Between Innovation and Tradition: Beethoven, Liszt, and Barenboim

What do Beethoven's Piano Concerto No. 3 and Liszt's Piano Concerto No. 1 have in common? Perhaps the fact that they both represent, even in the perception of Daniel Barenboim who recently performed them first in Turin and then in Rome, an epochal change.

Both concertos ‘substantiate’ a form inherited from the past with new contents, where eloquence, rhetoric, and idealism intertwine, clash, fuse, and distance themselves. One beginning of change, Beethoven, the other arrival and immediate departure.

Innovation and tradition in both.

Innovation and tradition in Barenboim’s interpretation, especially for Beethoven. An entirely English elegance his, always based on the minimal: few lines, few changes in phrasing, few differentiations in dynamics, and on the contrary, clarity and firmness in controlling tensions but also passions, an emotional intensity always measured, calibrated to the point of sometimes seeming more outward than genuinely felt. Barenboim deliberately ‘highlighted’, juxtaposing the old and the new of a ‘traditional’ performance practice felt as past but a starting point for a future-oriented innovation, even in terms of execution; the result was a Piano Concerto No. 3 in search of something that had not yet been done and that remained unexplored, a No. 3 interesting for some choices of taste, yet equally questionable as such.

Classicist but not classical. Romanticizing, not romantic.

No concession to the meditative, ecstatic, contemplative, almost improvised intimacy of the Largo felt by Barenboim rather as an Adagio. No concession to the humorous touch, genuinely delightful for once, of the agile theme of the 3rd movement, one of those themes that seem to have been gathered from the barrel organ of some unknown street musician and then processed and transfigured by Beethoven. A 3rd movement in line with the loaded and.. caricatural reinterpretation of the entire concerto where humor gave way to an irony not entirely fitting yet to Beethoven’s typically ‘masculine’ writing.

Choices.

Choices not always agreeable from the perspective of artistic/musical content communication and not always impeccable from that of good taste, yet choices of a pianist who is an artist and who, if nothing else, unlike others, has never sought to smuggle an image of himself that was not an expression of his own way of being and feeling.

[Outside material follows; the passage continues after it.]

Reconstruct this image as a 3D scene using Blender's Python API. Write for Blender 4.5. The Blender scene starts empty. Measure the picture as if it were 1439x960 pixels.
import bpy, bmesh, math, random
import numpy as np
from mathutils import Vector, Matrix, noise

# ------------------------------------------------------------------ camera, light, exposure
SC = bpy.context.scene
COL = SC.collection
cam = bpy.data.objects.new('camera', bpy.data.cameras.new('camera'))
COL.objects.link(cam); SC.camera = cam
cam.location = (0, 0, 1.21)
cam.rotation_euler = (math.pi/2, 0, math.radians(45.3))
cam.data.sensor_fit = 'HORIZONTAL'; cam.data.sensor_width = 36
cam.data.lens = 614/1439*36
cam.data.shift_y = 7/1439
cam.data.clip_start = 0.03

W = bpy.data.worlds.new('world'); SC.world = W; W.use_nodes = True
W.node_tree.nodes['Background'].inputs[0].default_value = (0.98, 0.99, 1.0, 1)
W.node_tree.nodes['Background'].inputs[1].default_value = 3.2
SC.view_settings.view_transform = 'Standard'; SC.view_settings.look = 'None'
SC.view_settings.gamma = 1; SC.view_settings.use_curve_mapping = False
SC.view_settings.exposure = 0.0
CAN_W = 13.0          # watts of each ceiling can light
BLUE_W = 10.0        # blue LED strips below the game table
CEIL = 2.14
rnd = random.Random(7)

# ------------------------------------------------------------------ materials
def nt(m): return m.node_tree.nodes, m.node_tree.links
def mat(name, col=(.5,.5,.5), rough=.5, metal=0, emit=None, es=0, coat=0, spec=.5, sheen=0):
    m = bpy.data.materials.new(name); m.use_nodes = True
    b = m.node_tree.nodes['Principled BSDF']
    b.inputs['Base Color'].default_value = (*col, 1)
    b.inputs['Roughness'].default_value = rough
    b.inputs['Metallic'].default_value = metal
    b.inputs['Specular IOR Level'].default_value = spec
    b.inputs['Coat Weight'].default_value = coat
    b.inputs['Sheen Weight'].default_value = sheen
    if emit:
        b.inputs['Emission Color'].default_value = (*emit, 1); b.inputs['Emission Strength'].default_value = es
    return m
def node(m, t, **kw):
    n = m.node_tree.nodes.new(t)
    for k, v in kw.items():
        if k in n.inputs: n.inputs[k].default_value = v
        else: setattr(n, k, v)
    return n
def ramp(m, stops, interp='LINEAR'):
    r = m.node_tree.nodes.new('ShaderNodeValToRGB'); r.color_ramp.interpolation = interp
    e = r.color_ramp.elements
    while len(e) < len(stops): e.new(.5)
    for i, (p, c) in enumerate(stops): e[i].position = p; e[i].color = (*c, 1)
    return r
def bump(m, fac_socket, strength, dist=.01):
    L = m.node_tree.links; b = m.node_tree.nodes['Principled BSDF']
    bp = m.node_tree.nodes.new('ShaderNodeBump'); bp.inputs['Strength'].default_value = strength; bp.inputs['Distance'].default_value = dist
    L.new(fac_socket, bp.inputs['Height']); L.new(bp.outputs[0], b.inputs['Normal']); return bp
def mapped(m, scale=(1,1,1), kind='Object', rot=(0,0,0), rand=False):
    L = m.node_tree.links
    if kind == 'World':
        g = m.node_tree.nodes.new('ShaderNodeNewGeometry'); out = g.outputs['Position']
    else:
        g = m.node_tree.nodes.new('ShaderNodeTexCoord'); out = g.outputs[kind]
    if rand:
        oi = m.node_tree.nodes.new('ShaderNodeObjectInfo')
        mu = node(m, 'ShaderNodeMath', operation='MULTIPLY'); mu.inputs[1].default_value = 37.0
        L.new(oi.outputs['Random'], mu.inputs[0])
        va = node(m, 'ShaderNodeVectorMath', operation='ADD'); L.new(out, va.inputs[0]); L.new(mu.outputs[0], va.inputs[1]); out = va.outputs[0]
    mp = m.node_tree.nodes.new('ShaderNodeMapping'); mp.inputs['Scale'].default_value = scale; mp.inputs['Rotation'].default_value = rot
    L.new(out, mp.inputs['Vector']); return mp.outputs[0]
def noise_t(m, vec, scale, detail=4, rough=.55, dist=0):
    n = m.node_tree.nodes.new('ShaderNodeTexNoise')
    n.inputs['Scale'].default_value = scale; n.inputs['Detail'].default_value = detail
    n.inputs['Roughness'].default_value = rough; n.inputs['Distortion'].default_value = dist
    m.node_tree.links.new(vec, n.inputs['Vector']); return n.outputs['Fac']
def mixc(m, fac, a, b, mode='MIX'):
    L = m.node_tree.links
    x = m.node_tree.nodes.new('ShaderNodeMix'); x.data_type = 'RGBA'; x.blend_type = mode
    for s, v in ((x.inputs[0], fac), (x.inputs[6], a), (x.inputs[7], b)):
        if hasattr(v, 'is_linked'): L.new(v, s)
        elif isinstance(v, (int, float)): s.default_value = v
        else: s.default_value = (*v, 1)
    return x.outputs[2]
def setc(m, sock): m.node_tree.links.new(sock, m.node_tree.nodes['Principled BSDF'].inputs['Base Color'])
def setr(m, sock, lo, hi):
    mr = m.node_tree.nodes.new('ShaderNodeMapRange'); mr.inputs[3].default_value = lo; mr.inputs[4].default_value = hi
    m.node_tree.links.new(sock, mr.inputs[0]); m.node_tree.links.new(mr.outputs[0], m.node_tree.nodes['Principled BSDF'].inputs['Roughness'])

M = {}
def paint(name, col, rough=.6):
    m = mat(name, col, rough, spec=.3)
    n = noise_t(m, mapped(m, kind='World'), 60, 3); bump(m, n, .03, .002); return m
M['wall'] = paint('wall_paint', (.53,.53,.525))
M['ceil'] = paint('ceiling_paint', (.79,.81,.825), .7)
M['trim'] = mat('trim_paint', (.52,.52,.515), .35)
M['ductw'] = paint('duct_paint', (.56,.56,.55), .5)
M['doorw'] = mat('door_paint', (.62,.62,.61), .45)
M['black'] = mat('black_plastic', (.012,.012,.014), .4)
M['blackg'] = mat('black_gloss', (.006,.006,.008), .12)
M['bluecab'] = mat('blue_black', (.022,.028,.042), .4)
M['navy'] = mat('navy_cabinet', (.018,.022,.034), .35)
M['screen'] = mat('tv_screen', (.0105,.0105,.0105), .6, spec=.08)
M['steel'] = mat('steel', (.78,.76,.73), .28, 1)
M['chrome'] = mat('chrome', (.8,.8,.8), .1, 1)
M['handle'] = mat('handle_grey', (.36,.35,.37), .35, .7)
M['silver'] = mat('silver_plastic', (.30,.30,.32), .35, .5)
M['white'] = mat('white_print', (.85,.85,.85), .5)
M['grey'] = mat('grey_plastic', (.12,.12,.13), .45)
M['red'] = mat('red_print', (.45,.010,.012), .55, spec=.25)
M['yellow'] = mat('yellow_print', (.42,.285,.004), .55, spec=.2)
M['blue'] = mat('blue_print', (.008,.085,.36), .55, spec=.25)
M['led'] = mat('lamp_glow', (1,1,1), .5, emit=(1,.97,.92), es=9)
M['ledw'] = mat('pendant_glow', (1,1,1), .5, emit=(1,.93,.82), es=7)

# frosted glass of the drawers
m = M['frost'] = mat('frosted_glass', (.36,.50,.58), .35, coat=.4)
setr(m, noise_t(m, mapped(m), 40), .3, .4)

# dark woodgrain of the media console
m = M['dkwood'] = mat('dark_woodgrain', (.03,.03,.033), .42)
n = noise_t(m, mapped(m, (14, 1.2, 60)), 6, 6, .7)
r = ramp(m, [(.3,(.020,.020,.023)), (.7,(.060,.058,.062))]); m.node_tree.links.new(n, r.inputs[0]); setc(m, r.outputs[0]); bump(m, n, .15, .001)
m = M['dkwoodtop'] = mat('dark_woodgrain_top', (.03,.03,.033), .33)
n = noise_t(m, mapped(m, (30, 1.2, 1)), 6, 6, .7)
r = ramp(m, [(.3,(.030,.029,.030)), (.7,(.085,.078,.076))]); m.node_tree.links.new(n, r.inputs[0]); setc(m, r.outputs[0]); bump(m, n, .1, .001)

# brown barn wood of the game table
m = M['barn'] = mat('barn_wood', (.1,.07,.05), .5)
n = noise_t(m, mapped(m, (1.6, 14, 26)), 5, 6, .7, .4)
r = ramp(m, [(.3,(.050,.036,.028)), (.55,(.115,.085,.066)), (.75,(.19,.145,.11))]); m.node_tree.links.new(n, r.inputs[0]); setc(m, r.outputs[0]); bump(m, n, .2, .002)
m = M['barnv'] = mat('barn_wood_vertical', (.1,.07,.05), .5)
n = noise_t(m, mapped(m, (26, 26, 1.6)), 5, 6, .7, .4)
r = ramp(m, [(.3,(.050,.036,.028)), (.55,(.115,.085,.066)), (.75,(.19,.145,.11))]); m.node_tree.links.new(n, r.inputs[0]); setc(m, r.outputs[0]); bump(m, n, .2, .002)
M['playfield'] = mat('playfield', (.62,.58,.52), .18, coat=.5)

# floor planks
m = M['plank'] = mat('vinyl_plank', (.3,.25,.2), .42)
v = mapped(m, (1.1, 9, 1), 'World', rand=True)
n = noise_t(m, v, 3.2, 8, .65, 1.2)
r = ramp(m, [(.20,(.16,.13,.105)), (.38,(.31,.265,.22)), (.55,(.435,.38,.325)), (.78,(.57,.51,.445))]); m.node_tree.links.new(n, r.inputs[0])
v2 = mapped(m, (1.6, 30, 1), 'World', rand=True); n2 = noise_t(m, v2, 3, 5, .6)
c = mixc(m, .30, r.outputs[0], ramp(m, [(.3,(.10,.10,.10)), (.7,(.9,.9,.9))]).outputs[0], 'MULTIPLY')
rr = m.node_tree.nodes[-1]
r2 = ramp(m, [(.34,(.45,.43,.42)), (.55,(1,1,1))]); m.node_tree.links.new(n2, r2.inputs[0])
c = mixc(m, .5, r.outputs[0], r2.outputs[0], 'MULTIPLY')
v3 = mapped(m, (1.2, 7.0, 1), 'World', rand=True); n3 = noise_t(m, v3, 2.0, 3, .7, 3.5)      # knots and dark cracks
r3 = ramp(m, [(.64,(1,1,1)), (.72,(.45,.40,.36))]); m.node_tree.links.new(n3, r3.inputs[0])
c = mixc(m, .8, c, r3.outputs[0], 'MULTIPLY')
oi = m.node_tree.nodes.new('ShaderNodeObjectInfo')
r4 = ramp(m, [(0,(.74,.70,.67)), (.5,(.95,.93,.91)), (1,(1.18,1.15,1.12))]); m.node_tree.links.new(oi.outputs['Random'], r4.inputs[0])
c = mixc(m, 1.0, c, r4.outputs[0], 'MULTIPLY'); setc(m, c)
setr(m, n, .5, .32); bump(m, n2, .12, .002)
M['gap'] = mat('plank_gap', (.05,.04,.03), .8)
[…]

Choices that the interpretation of Liszt cast in a new light because, without any fractures, Barenboim let the irony he had infused in Beethoven's concerto pass through them. Perfect understanding with Pappano, tight and convulsive rehearsals allowed the restoration to Liszt’s No. 1 of the provocative and desecrating originality that left... listeners and critics of the time bewildered. The control of the emotional aspect, the English humor, unsuited to Beethovenian Eloquence, found fertile ground in the insistent, distorting, and grotesque, tearful but also ironic and mocking, parodic eloquence of a Liszt with inexhaustible verve. And Barenboim’s pianism became hyper shimmering, bold, and elegantly aggressive, as a logical conclusion of the initial Beethoven reinterpretation premise.

A special concert, not very 'captivating' from an emotional point of view, but fascinating from an intellectual one. Still a lesson indeed.